Stupid example.
Let’s say that we are leaving in a “flat grass plain” part of the universe, like Kansas. From our not-so-detalied observations, the whole surface of the universe appears smooth and flat like a bowling ball. And it is, if you look at it from very long distance. Let’s even assume that for the most part the Universe is indeed a Kansas-like enviroment.
We are trying to elaborate a model/theory to descirbe how the clouds behave, form, move etc. Sometimes our observations are super-accurate whitin the model, sometimes are puzzling. Galaxy too young, too old, galaxys with lot too much dark matter, too few etc. Nothing that strange or wierd, but there seems to be some inconsistencies. We say: our model must be incomplete, we are missing something. Maybe our constants for evaporation or altitude of clouds or high/low pressure are wrong? Maybe we are missing some misterious molecule in the atmosphere that influence the clouds?

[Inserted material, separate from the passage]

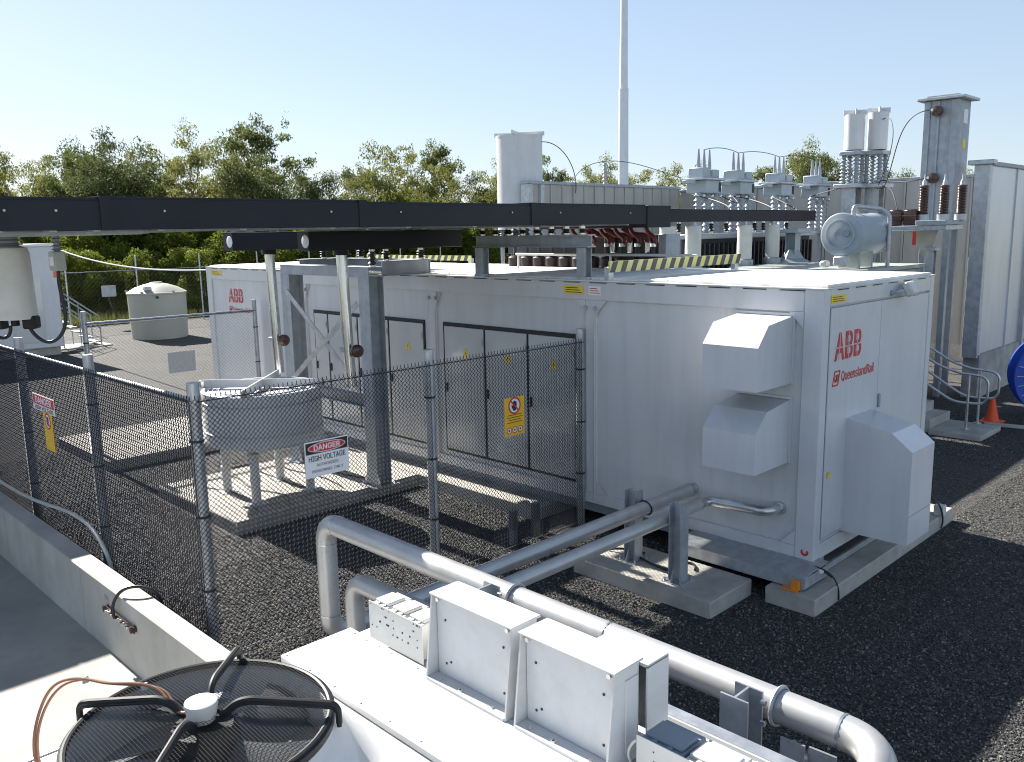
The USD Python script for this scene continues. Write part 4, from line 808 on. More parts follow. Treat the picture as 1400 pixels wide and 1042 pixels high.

But… what if we get it perfectly right, but some other portions of the universe are not flat grass plains but maybe oceans or hills or high mountains? Not saying that the laws of physics are different, simply that given different enviromental conditions, the appears to be different.
They are not outside our view range. We don’t have the instruments to “zoom” and see that they are not flat green grass plains but strange flat… blue plains? Or we had not zoom because we have assumed that every single slice of the universe is a flat green grass plain.